WORK TO BE COMPLETED ▸ Retype, please, the listing from its opening line through the line that contains "def depth(px, X): return", both included, without the pictures.

SUPPLIED MATERIAL ▸
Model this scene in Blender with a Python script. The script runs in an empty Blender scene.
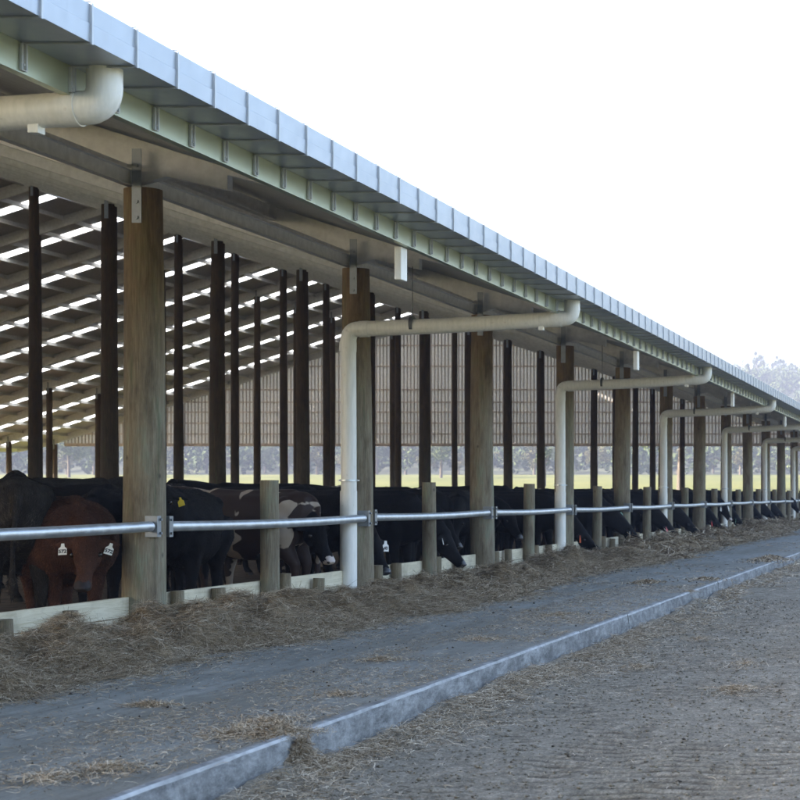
import bpy, bmesh, math, random
import numpy as np
from mathutils import Vector, Matrix
random.seed(7); RNG = np.random.default_rng(11)
PI = math.pi
sc = bpy.context.scene
COL = sc.collection
F = 1789.0; VX, VY = 962.0, 494.0; EYE = 1.31
def depth(px, X): return F * abs(X) / (VX - px)

# ------------------------------------------------------------------ materials
def mat(name, rough=0.8, metal=0.0, spec=0.5):
    m = bpy.data.materials.new(name); m.use_nodes = True
    nt = m.node_tree; b = nt.nodes['Principled BSDF']
    b.inputs['Roughness'].default_value = rough
    b.inputs['Metallic'].default_value = metal
    b.inputs['Specular IOR Level'].default_value = spec
    return m, nt, b
def N(nt, t, **kw):
    n = nt.nodes.new(t)
    for k, v in kw.items():
        if k in n.inputs.keys(): n.inputs[k].default_value = v
        else: setattr(n, k, v)
    return n
def coords(nt, kind='Object', scale=(1,1,1), rot=(0,0,0)):
    tc = N(nt, 'ShaderNodeTexCoord'); mp = N(nt, 'ShaderNodeMapping')
    mp.inputs['Scale'].default_value = scale; mp.inputs['Rotation'].default_value = rot
    nt.links.new(tc.outputs[kind], mp.inputs['Vector']); return mp.outputs['Vector']
def noise(nt, vec, scale, detail=4, rough=0.55, dist=0.0):
    n = N(nt, 'ShaderNodeTexNoise', Scale=scale, Detail=detail, Roughness=rough, Distortion=dist)
    nt.links.new(vec, n.inputs['Vector']); return n.outputs['Fac']
def ramp(nt, fac, stops):
    r = N(nt, 'ShaderNodeValToRGB'); e = r.color_ramp.elements
    while len(e) < len(stops): e.new(0.5)
    for el, (p, c) in zip(e, stops):
        el.position = p; el.color = (c[0], c[1], c[2], 1) if len(c) == 3 else c
    nt.links.new(fac, r.inputs['Fac']); return r.outputs['Color']
def mixc(nt, fac, a, b, mode='MIX'):
    m = N(nt, 'ShaderNodeMix', data_type='RGBA', blend_type=mode)
    for s, v in ((0, fac), (6, a), (7, b)):
        if isinstance(v, (float, int)): m.inputs[s].default_value = v
        elif isinstance(v, tuple): m.inputs[s].default_value = (*v[:3], 1)
        else: nt.links.new(v, m.inputs[s])
    return m.outputs[2]
def bump(nt, b, height, strength=0.3, dist=0.02):
    n = N(nt, 'ShaderNodeBump', Strength=strength, Distance=dist)
    nt.links.new(height, n.inputs['Height']); nt.links.new(n.outputs['Normal'], b.inputs['Normal'])
g = lambda v: (v, v, v)
M = {}
def plain(name, c, rough=0.8, metal=0.0, var=0.25, scale=6, spec=0.5, bmp=0.0, stretch=(1,1,1)):
    m, nt, b = mat(name, rough, metal, spec)
    v = coords(nt, 'Object', stretch)
    n = noise(nt, v, scale, 6)
    lo = tuple(x*(1-var) for x in c); hi = tuple(min(1, x*(1+var)) for x in c)
    nt.links.new(ramp(nt, n, [(0.3, lo), (0.7, hi)]), b.inputs['Base Color'])
    if bmp: bump(nt, b, n, bmp, 0.01)
    M[name] = m; return m

def wood_post(name, ca, cb, cc):
    m, nt, b = mat(name, 0.85)
    oi = N(nt, 'ShaderNodeObjectInfo')
    tc = N(nt, 'ShaderNodeTexCoord')
    add = N(nt, 'ShaderNodeVectorMath', operation='ADD'); mul = N(nt, 'ShaderNodeVectorMath', operation='SCALE')
    comb = N(nt, 'ShaderNodeCombineXYZ')
    for s in 'XYZ': nt.links.new(oi.outputs['Random'], comb.inputs[s])
    nt.links.new(comb.outputs[0], mul.inputs[0]); mul.inputs['Scale'].default_value = 37.0
    nt.links.new(tc.outputs['Object'], add.inputs[0]); nt.links.new(mul.outputs[0], add.inputs[1])
    def mp(s):
        q = N(nt, 'ShaderNodeMapping'); q.inputs['Scale'].default_value = s
        nt.links.new(add.outputs[0], q.inputs['Vector']); return q.outputs['Vector']
    big = noise(nt, mp((2.6, 2.6, 0.7)), 2.4, 7, 0.68)
    grain = noise(nt, mp((9, 9, 0.5)), 5.0, 8, 0.7, 0.6)
    fine = noise(nt, mp((40, 40, 1.2)), 4.0, 4, 0.6)
    c1 = ramp(nt, big, [(0.3, ca), (0.52, cb), (0.7, cc)])
    c2 = mixc(nt, 0.65, c1, ramp(nt, grain, [(0.3, g(0.35)), (0.62, g(1.0)), (0.8, g(1.25))]), 'MULTIPLY')
    c3 = mixc(nt, 0.6, c2, ramp(nt, fine, [(0.3, g(0.55)), (0.6, g(1.1))]), 'MULTIPLY')
    v = N(nt, 'ShaderNodeTexVoronoi', Scale=2.3); nt.links.new(mp((1.6, 1.6, 1.1)), v.inputs['Vector'])
    knot = ramp(nt, v.outputs['Distance'], [(0.03, g(0.22)), (0.09, g(1.0))])
    c4 = mixc(nt, 0.8, c3, knot, 'MULTIPLY')
    # small moss/water stains
    st = ramp(nt, noise(nt, mp((2.2, 2.2, 0.25)), 5.0, 6, 0.65), [(0.56, g(0)), (0.72, g(1))])
    c5 = mixc(nt, st, c4, mixc(nt, 0.65, c4, (0.075, 0.10, 0.045)))
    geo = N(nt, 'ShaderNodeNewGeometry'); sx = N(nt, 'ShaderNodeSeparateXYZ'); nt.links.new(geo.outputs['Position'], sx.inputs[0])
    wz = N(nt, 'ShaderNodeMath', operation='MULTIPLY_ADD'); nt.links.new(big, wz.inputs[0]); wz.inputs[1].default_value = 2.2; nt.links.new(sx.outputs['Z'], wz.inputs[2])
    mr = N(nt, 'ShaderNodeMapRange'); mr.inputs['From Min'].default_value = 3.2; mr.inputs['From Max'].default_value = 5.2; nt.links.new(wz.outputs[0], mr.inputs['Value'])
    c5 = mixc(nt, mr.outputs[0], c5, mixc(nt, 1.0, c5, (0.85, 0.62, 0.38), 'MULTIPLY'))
    nt.links.new(c5, b.inputs['Base Color'])
    h = N(nt, 'ShaderNodeMath', operation='ADD'); nt.links.new(grain, h.inputs[0]); nt.links.new(fine, h.inputs[1])
    bump(nt, b, h.outputs[0], 0.7, 0.012)
    M[name] = m
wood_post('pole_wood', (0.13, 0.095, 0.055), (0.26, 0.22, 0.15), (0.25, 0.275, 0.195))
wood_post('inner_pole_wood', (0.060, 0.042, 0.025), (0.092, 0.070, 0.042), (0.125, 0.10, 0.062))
wood_post('stub_wood', (0.15, 0.115, 0.07), (0.25, 0.20, 0.125), (0.28, 0.25, 0.17))

def board_mat():
    m, nt, b = mat('new_board', 0.8)
    v = coords(nt, 'Object', (3, 0.35, 6)); v2 = coords(nt, 'Object', (1, 1, 1))
    a = noise(nt, v, 4, 8, 0.65, 1.2); s = noise(nt, v2, 2.5, 6, 0.6)
    c = ramp(nt, a, [(0.3, (0.48, 0.42, 0.28)), (0.6, (0.66, 0.60, 0.45))])
    c = mixc(nt, ramp(nt, s, [(0.5, g(0)), (0.75, g(0.7))]), c, (0.26, 0.22, 0.15))
    nt.links.new(c, b.inputs['Base Color']); bump(nt, b, a, 0.3, 0.006); M['new_board'] = m
board_mat()

def metal_mat(name, base, rough, metal, streak=0.15):
    m, nt, b = mat(name, rough, metal)
    v = coords(nt, 'Object', (1, 1, 1)); n = noise(nt, v, 9, 6, 0.6); n2 = noise(nt, coords(nt, 'Object', (4, 4, 0.6)), 3, 5)
    c = ramp(nt, n, [(0.3, tuple(x*(1-streak) for x in base)), (0.7, tuple(min(1, x*(1+streak)) for x in base))])
    c = mixc(nt, ramp(nt, n2, [(0.6, g(0)), (0.8, g(0.35))]), c, tuple(x*0.6 for x in base))
    nt.links.new(c, b.inputs['Base Color'])
    r = ramp(nt, n, [(0.2, g(max(0, rough-0.1))), (0.8, g(min(1, rough+0.12)))]); nt.links.new(r, b.inputs['Roughness'])
    M[name] = m
metal_mat('galvanised', (0.56, 0.60, 0.64), 0.42, 0.85)
metal_mat('bracket_steel', (0.24, 0.26, 0.28), 0.5, 0.6)
metal_mat('gutter_steel', (0.36, 0.40, 0.455), 0.36, 0.5, 0.03)
plain('fascia_steel', (0.46, 0.51, 0.39), 0.3, 0.6, 0.04, 3)
metal_mat('purlin_steel', (0.66, 0.66, 0.65), 0.55, 0.1)
metal_mat('roof_under', (0.53, 0.535, 0.53), 0.6, 0.1)
metal_mat('strap_steel', (0.46, 0.48, 0.50), 0.45, 0.5)
metal_mat('dark_clamp', (0.12, 0.13, 0.14), 0.5, 0.7)
metal_mat('gable_sheet', (0.74, 0.70, 0.65), 0.6, 0.0)
metal_mat('gable_rib', (0.56, 0.48, 0.43), 0.6, 0.0)
plain('girt_paint', (0.62, 0.50, 0.42), 0.7)

def pvc():
    m, nt, b = mat('pvc', 0.38)
    n = noise(nt, coords(nt, 'Object', (1,1,1)), 14, 8, 0.7); n2 = noise(nt, coords(nt, 'Object', (6, 6, 0.7)), 5, 6, 0.6)
    c = ramp(nt, n2, [(0.35, (0.70, 0.70, 0.66)), (0.65, (0.82, 0.81, 0.77))])
    c = mixc(nt, ramp(nt, n, [(0.62, g(0)), (0.74, g(0.6))]), c, (0.33, 0.29, 0.23))
    nt.links.new(c, b.inputs['Base Color']); M['pvc'] = m
pvc()

def gable_translucent():
    m = M['gable_sheet']; nt = m.node_tree; b = nt.nodes['Principled BSDF']
    t = N(nt, 'ShaderNodeBsdfTranslucent'); t.inputs['Color'].default_value = (0.80, 0.71, 0.64, 1)
    mx = N(nt, 'ShaderNodeMixShader'); mx.inputs[0].default_value = 0.25
    nt.links.new(b.outputs[0], mx.inputs[1]); nt.links.new(t.outputs[0], mx.inputs[2]); nt.links.new(mx.outputs[0], nt.nodes['Material Output'].inputs['Surface'])
gable_translucent()
def skylight():
    m, nt, b = mat('skylight_sheet', 0.4)
    b.inputs['Base Color'].default_value = (0.8, 0.82, 0.82, 1)
    t = N(nt, 'ShaderNodeBsdfTranslucent'); t.inputs['Color'].default_value = (0.86, 0.88, 0.9, 1)
    mx = N(nt, 'ShaderNodeMixShader'); mx.inputs[0].default_value = 0.78
    out = nt.nodes['Material Output']
    nt.links.new(b.outputs[0], mx.inputs[1]); nt.links.new(t.outputs[0], mx.inputs[2]); nt.links.new(mx.outputs[0], out.inputs['Surface'])
    M['skylight_sheet'] = m
skylight()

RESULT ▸
Model this scene in Blender with a Python script. The script runs in an empty Blender scene.
import bpy, bmesh, math, random
import numpy as np
from mathutils import Vector, Matrix
random.seed(7); RNG = np.random.default_rng(11)
PI = math.pi
sc = bpy.context.scene
COL = sc.collection
F = 1789.0; VX, VY = 962.0, 494.0; EYE = 1.31
def depth(px, X): return F * abs(X) / (VX - px)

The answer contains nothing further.